Şimşekli (2001) “Bursa’da “Uygulamalı Çevre Eğitimi” Projesine Seçilen Okullarda Yapılan Etkinliklerin Okul Yöneticisi ve Öğretmenlerin Katkısı Yönünden Değerlendirilmesi” adlı araştırmasında 2001-2002 eğitim yılında Bursa’da “Uygulamalı Çevre Eğitimi” projesinde okul yöneticisi ve görevli öğretmenlerin katılımları ile yapılan etkinliklerle incelemiştir. Projeye seçilen 14 okul yöneticisi tarafından hazırlanan etkinlik raporları ve denetimler sırasında hazırlanan tutanaklar

35

incelenerek yapılan etkinliklerin çocuklarda çevre bilinci oluşmasındaki katkıları araştırılmıştır. Öğretmenleri çevre konusunda yeterli bilgiye sahip olmamaları çevre eğitimizi zorlaştıran sebeplerden biri olarak görülmüştür.

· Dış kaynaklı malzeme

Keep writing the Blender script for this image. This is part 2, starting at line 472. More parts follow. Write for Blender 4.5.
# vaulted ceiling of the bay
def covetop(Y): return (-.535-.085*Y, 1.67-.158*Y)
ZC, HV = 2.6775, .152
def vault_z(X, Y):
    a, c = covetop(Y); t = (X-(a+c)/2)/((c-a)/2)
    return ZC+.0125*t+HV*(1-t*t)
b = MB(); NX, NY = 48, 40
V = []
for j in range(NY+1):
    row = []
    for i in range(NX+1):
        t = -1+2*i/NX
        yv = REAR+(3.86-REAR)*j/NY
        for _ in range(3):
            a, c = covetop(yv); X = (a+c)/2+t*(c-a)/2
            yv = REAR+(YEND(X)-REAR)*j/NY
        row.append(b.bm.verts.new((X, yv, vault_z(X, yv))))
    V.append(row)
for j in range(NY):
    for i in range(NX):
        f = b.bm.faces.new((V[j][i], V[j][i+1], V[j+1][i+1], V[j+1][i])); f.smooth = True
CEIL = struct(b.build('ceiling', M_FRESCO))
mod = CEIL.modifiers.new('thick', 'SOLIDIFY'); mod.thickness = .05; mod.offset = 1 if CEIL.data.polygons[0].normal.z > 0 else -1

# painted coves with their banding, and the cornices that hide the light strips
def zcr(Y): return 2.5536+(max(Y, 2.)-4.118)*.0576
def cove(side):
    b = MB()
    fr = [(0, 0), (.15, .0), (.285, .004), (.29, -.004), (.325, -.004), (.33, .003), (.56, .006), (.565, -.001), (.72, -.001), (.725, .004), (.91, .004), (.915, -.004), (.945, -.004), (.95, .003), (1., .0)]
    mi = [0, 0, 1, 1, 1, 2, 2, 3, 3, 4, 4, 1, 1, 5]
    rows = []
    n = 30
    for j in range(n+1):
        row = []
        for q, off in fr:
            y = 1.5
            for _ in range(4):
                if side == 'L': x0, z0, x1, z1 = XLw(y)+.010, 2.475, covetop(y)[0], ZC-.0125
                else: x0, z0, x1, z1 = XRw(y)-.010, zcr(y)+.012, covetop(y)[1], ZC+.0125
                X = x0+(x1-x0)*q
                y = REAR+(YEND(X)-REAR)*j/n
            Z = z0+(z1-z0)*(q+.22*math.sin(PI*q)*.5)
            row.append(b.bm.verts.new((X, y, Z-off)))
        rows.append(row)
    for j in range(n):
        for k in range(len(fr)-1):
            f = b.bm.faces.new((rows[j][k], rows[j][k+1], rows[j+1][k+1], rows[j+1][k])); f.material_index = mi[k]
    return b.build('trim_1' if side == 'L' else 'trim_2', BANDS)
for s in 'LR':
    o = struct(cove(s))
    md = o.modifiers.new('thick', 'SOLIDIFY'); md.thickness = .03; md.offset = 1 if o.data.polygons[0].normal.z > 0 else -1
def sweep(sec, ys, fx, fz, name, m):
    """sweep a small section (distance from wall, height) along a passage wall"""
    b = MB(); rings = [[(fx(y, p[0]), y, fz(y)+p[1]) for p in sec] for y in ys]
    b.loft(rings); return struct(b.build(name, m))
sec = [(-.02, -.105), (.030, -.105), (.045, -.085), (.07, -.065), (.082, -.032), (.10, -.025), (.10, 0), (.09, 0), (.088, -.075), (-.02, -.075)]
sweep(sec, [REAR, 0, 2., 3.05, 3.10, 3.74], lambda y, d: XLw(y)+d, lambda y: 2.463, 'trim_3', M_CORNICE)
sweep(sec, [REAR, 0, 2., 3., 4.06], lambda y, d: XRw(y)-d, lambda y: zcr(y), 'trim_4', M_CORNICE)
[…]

Gökçe (2009) yaptığı araştırmaya göre çevre eğitiminin amaçlarına ulaşmak için gazetelerden yararlanabileceğini düşünmüştür. Öğretmen adaylarıyla yürütülen bu araştırmada çevre eğitimi ile ilgili çalışmalarda sınıf içerisinde gazetelerden nasıl yararlanılabilir hususu açıklanmakta ve bu konuda öğretmen görüşleri değerlendirilmektedir. Araştırmaya Anadolu Üniversitesi Eğitim Fakültesi Sınıf öğretmenliği ve Sosyal Bilgiler Öğretmenliği öğrencilerinden 88 öğretmen adayı katılmıştır. Veriler tümevarım yöntemi ile analiz edilmiştir. Sonucunda öğrenme ve öğretme ortamında çevre eğitimi ve öğrencilerin kişisel gelişimine gazetelerden yararlanmanın katkı sağladığı görülmüştür.